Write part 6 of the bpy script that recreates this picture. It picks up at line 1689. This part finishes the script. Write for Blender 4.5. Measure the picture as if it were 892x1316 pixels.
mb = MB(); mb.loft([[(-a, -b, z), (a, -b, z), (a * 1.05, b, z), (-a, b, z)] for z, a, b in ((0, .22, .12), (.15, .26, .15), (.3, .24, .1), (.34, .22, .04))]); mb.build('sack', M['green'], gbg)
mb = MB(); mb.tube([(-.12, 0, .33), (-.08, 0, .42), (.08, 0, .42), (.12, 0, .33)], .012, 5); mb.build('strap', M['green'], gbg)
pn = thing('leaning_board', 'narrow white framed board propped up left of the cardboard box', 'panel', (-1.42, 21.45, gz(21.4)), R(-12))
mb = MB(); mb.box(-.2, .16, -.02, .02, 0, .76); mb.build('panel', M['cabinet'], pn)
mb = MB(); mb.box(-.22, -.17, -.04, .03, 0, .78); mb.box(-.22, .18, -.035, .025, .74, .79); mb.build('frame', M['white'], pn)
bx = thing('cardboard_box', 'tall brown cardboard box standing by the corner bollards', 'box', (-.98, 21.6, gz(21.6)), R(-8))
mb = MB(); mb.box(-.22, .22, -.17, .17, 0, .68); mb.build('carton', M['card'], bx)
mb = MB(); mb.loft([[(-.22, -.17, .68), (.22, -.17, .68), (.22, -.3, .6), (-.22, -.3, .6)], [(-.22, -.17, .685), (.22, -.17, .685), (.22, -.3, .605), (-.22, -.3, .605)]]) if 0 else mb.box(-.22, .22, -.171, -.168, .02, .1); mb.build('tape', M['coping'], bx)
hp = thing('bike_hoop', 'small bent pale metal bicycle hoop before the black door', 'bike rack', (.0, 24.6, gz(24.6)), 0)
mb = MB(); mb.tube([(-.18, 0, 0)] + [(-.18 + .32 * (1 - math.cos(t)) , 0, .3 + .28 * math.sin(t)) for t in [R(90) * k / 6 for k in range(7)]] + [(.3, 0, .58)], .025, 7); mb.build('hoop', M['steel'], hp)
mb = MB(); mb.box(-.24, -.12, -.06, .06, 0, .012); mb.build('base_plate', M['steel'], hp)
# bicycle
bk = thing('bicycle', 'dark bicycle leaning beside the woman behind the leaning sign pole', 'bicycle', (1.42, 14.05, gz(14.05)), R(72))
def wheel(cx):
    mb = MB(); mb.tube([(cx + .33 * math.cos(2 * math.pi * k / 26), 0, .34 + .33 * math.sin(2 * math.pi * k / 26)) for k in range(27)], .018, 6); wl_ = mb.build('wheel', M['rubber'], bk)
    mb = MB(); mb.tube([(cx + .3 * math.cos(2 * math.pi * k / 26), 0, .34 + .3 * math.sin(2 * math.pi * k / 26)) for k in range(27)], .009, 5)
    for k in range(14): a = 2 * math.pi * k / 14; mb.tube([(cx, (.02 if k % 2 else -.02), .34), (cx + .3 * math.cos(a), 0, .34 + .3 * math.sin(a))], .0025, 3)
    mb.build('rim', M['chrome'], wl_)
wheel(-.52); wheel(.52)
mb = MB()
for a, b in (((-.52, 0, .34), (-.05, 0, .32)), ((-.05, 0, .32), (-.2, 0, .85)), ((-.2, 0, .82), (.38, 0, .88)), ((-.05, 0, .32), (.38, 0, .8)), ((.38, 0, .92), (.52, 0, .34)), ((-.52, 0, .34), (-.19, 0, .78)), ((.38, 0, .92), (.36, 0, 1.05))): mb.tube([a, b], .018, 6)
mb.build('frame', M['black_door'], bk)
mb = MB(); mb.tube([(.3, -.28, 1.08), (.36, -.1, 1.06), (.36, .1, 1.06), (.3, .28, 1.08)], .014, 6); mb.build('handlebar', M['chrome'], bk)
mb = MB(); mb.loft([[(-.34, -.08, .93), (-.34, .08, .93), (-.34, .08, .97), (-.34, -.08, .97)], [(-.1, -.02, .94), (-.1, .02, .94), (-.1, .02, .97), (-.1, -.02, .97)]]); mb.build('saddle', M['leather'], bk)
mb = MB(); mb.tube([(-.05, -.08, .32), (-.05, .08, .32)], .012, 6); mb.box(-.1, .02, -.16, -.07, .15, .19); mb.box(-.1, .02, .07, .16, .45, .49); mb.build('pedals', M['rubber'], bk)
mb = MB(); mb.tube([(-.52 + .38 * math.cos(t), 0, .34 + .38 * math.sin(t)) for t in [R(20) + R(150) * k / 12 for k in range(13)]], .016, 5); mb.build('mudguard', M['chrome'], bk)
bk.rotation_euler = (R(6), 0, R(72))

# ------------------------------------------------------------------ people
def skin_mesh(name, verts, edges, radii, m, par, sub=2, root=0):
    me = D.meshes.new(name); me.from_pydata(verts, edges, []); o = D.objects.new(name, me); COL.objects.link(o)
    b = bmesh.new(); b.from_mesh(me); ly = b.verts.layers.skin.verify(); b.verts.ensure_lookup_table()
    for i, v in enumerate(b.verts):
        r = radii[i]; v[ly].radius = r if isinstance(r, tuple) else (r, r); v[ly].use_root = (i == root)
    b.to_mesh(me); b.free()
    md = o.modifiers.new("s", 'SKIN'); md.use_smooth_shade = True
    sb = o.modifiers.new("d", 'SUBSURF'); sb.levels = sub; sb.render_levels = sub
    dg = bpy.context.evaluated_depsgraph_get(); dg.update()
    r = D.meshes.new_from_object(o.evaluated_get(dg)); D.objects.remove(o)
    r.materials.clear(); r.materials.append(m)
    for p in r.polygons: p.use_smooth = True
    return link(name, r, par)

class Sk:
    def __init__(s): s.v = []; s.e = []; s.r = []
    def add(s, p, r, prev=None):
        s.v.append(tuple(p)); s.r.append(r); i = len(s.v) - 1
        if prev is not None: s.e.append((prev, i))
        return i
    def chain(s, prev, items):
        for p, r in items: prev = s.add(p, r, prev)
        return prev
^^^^
> _Exercise requirements_
Reproduce each line verbatim.

> _Response to this exercise_
Write part 6 of the bpy script that recreates this picture. It picks up at line 1689. This part finishes the script. Write for Blender 4.5. Measure the picture as if it were 892x1316 pixels.
mb = MB(); mb.loft([[(-a, -b, z), (a, -b, z), (a * 1.05, b, z), (-a, b, z)] for z, a, b in ((0, .22, .12), (.15, .26, .15), (.3, .24, .1), (.34, .22, .04))]); mb.build('sack', M['green'], gbg)
mb = MB(); mb.tube([(-.12, 0, .33), (-.08, 0, .42), (.08, 0, .42), (.12, 0, .33)], .012, 5); mb.build('strap', M['green'], gbg)
pn = thing('leaning_board', 'narrow white framed board propped up left of the cardboard box', 'panel', (-1.42, 21.45, gz(21.4)), R(-12))
mb = MB(); mb.box(-.2, .16, -.02, .02, 0, .76); mb.build('panel', M['cabinet'], pn)
mb = MB(); mb.box(-.22, -.17, -.04, .03, 0, .78); mb.box(-.22, .18, -.035, .025, .74, .79); mb.build('frame', M['white'], pn)
bx = thing('cardboard_box', 'tall brown cardboard box standing by the corner bollards', 'box', (-.98, 21.6, gz(21.6)), R(-8))
mb = MB(); mb.box(-.22, .22, -.17, .17, 0, .68); mb.build('carton', M['card'], bx)
mb = MB(); mb.loft([[(-.22, -.17, .68), (.22, -.17, .68), (.22, -.3, .6), (-.22, -.3, .6)], [(-.22, -.17, .685), (.22, -.17, .685), (.22, -.3, .605), (-.22, -.3, .605)]]) if 0 else mb.box(-.22, .22, -.171, -.168, .02, .1); mb.build('tape', M['coping'], bx)
hp = thing('bike_hoop', 'small bent pale metal bicycle hoop before the black door', 'bike rack', (.0, 24.6, gz(24.6)), 0)
mb = MB(); mb.tube([(-.18, 0, 0)] + [(-.18 + .32 * (1 - math.cos(t)) , 0, .3 + .28 * math.sin(t)) for t in [R(90) * k / 6 for k in range(7)]] + [(.3, 0, .58)], .025, 7); mb.build('hoop', M['steel'], hp)
mb = MB(); mb.box(-.24, -.12, -.06, .06, 0, .012); mb.build('base_plate', M['steel'], hp)
# bicycle
bk = thing('bicycle', 'dark bicycle leaning beside the woman behind the leaning sign pole', 'bicycle', (1.42, 14.05, gz(14.05)), R(72))
def wheel(cx):
    mb = MB(); mb.tube([(cx + .33 * math.cos(2 * math.pi * k / 26), 0, .34 + .33 * math.sin(2 * math.pi * k / 26)) for k in range(27)], .018, 6); wl_ = mb.build('wheel', M['rubber'], bk)
    mb = MB(); mb.tube([(cx + .3 * math.cos(2 * math.pi * k / 26), 0, .34 + .3 * math.sin(2 * math.pi * k / 26)) for k in range(27)], .009, 5)
    for k in range(14): a = 2 * math.pi * k / 14; mb.tube([(cx, (.02 if k % 2 else -.02), .34), (cx + .3 * math.cos(a), 0, .34 + .3 * math.sin(a))], .0025, 3)
    mb.build('rim', M['chrome'], wl_)
wheel(-.52); wheel(.52)
mb = MB()
for a, b in (((-.52, 0, .34), (-.05, 0, .32)), ((-.05, 0, .32), (-.2, 0, .85)), ((-.2, 0, .82), (.38, 0, .88)), ((-.05, 0, .32), (.38, 0, .8)), ((.38, 0, .92), (.52, 0, .34)), ((-.52, 0, .34), (-.19, 0, .78)), ((.38, 0, .92), (.36, 0, 1.05))): mb.tube([a, b], .018, 6)
mb.build('frame', M['black_door'], bk)
mb = MB(); mb.tube([(.3, -.28, 1.08), (.36, -.1, 1.06), (.36, .1, 1.06), (.3, .28, 1.08)], .014, 6); mb.build('handlebar', M['chrome'], bk)
mb = MB(); mb.loft([[(-.34, -.08, .93), (-.34, .08, .93), (-.34, .08, .97), (-.34, -.08, .97)], [(-.1, -.02, .94), (-.1, .02, .94), (-.1, .02, .97), (-.1, -.02, .97)]]); mb.build('saddle', M['leather'], bk)
mb = MB(); mb.tube([(-.05, -.08, .32), (-.05, .08, .32)], .012, 6); mb.box(-.1, .02, -.16, -.07, .15, .19); mb.box(-.1, .02, .07, .16, .45, .49); mb.build('pedals', M['rubber'], bk)
mb = MB(); mb.tube([(-.52 + .38 * math.cos(t), 0, .34 + .38 * math.sin(t)) for t in [R(20) + R(150) * k / 12 for k in range(13)]], .016, 5); mb.build('mudguard', M['chrome'], bk)
bk.rotation_euler = (R(6), 0, R(72))

# ------------------------------------------------------------------ people
def skin_mesh(name, verts, edges, radii, m, par, sub=2, root=0):
    me = D.meshes.new(name); me.from_pydata(verts, edges, []); o = D.objects.new(name, me); COL.objects.link(o)
    b = bmesh.new(); b.from_mesh(me); ly = b.verts.layers.skin.verify(); b.verts.ensure_lookup_table()
    for i, v in enumerate(b.verts):
        r = radii[i]; v[ly].radius = r if isinstance(r, tuple) else (r, r); v[ly].use_root = (i == root)
    b.to_mesh(me); b.free()
    md = o.modifiers.new("s", 'SKIN'); md.use_smooth_shade = True
    sb = o.modifiers.new("d", 'SUBSURF'); sb.levels = sub; sb.render_levels = sub
    dg = bpy.context.evaluated_depsgraph_get(); dg.update()
    r = D.meshes.new_from_object(o.evaluated_get(dg)); D.objects.remove(o)
    r.materials.clear(); r.materials.append(m)
    for p in r.polygons: p.use_smooth = True
    return link(name, r, par)

class Sk:
    def __init__(s): s.v = []; s.e = []; s.r = []
    def add(s, p, r, prev=None):
        s.v.append(tuple(p)); s.r.append(r); i = len(s.v) - 1
        if prev is not None: s.e.append((prev, i))
        return i
    def chain(s, prev, items):
        for p, r in items: prev = s.add(p, r, prev)
        return prev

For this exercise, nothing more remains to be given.